Zur Person: Lee van Cleef

Der Italo-Western war der Höhepunkt von van Cleefs Filmkarriere, und als dessen Glanz verblasste, ging es auch mit seiner Filmkarriere zu Ende. Zurück in den USA, konnte er nicht mehr an die Erfolge unter der Ägide von Sergio Leone oder Gianfranco Parolini anknüpfen. Er starb vor 25 Jahren, am 16. Dezember 1989, an Herzversagen. Doch als kaltblütiger Schurke mit Raubvogelvisage war van Cleef derart stilprägend, dass er über seine Filme hinaus zu ihrem Gesicht wurde: Im Band «Der Kopfgeldjäger» der Comic-Reihe Lucky Luke wurde die Titelfigur nach van Cleefs Erscheinung gezeichnet.

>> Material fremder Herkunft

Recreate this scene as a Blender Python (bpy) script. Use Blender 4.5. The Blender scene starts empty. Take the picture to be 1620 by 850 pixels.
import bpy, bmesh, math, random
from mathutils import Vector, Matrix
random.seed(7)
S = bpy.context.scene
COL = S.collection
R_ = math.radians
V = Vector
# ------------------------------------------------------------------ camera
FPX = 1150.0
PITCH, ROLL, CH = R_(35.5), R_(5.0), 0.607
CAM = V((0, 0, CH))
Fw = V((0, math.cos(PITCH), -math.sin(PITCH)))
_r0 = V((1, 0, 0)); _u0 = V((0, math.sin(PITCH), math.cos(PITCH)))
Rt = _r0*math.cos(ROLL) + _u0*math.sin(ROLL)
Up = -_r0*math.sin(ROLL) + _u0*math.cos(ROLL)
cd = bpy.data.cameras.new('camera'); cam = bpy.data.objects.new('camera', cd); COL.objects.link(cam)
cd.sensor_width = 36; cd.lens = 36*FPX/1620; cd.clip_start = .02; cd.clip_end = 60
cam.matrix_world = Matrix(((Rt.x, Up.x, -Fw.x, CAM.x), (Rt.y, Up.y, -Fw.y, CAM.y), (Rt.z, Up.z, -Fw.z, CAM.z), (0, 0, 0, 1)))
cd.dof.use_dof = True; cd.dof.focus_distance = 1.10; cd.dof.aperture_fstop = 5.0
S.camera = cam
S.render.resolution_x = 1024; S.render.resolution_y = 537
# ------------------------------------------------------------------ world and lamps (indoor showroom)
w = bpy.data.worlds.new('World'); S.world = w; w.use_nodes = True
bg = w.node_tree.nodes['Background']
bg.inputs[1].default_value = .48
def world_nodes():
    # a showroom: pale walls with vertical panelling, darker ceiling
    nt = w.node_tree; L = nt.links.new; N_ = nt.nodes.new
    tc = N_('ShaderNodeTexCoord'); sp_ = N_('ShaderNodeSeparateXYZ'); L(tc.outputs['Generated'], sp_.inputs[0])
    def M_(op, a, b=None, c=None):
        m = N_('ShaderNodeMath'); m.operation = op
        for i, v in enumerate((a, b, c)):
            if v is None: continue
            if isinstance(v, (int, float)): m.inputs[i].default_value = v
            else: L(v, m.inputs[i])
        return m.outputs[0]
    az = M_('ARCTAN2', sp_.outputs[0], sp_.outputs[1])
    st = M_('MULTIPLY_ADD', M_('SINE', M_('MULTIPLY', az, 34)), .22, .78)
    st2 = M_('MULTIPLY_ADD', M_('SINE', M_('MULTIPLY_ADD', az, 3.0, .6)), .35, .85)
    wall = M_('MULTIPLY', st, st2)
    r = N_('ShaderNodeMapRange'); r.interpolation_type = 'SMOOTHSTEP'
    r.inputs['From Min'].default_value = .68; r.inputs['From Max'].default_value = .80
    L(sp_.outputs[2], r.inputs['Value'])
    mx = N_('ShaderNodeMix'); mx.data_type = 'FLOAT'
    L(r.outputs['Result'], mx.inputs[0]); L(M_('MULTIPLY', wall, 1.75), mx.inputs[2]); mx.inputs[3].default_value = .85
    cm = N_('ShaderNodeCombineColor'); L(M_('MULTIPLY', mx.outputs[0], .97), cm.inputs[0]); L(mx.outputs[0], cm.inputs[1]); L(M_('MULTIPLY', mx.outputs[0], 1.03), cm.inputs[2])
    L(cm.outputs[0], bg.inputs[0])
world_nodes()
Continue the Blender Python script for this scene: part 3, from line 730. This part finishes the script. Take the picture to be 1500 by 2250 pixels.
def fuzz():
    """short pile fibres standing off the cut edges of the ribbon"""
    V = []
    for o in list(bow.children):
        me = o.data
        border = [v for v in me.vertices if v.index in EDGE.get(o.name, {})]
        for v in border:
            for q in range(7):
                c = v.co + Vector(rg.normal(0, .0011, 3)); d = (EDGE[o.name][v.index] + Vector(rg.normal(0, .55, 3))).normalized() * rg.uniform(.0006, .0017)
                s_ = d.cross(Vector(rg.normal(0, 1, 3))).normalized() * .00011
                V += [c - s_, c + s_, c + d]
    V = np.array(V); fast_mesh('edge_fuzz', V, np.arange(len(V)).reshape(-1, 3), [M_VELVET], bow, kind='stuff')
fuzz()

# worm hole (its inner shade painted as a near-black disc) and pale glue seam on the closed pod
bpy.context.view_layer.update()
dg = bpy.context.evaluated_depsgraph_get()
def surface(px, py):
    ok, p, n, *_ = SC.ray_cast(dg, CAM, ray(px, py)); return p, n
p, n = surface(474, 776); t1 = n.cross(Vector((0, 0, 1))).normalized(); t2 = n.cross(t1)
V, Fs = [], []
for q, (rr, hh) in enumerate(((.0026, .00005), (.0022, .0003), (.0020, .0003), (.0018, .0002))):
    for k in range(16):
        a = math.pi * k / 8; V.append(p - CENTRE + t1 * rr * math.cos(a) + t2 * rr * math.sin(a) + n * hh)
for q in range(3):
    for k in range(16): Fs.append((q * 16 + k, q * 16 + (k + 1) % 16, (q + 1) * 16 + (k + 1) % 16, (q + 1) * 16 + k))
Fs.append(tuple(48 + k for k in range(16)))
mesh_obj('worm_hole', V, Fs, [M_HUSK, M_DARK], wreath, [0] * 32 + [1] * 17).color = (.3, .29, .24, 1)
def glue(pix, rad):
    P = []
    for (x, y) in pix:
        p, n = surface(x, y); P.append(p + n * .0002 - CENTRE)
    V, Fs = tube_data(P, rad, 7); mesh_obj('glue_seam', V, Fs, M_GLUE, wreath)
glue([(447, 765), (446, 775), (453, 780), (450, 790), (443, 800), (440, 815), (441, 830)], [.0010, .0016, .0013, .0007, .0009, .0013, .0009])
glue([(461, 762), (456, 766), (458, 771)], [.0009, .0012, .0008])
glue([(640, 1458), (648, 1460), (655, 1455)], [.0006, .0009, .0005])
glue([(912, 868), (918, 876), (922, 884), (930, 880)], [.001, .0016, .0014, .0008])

Und in der Animationsserie «Star Wars: The Clone Wars», die George Lucas als Ergänzung zu seinem gleichnamigen Kino-Epos produzierte, kehrte er in der Gestalt von Cad Bane wieder, werkgetreu mit breitkrempigem Hut und Colt im Hüfthalter. Als berüchtigtster Kopfgeldjäger nicht nur des Wilden Westens, sondern nun des gesamten Universums.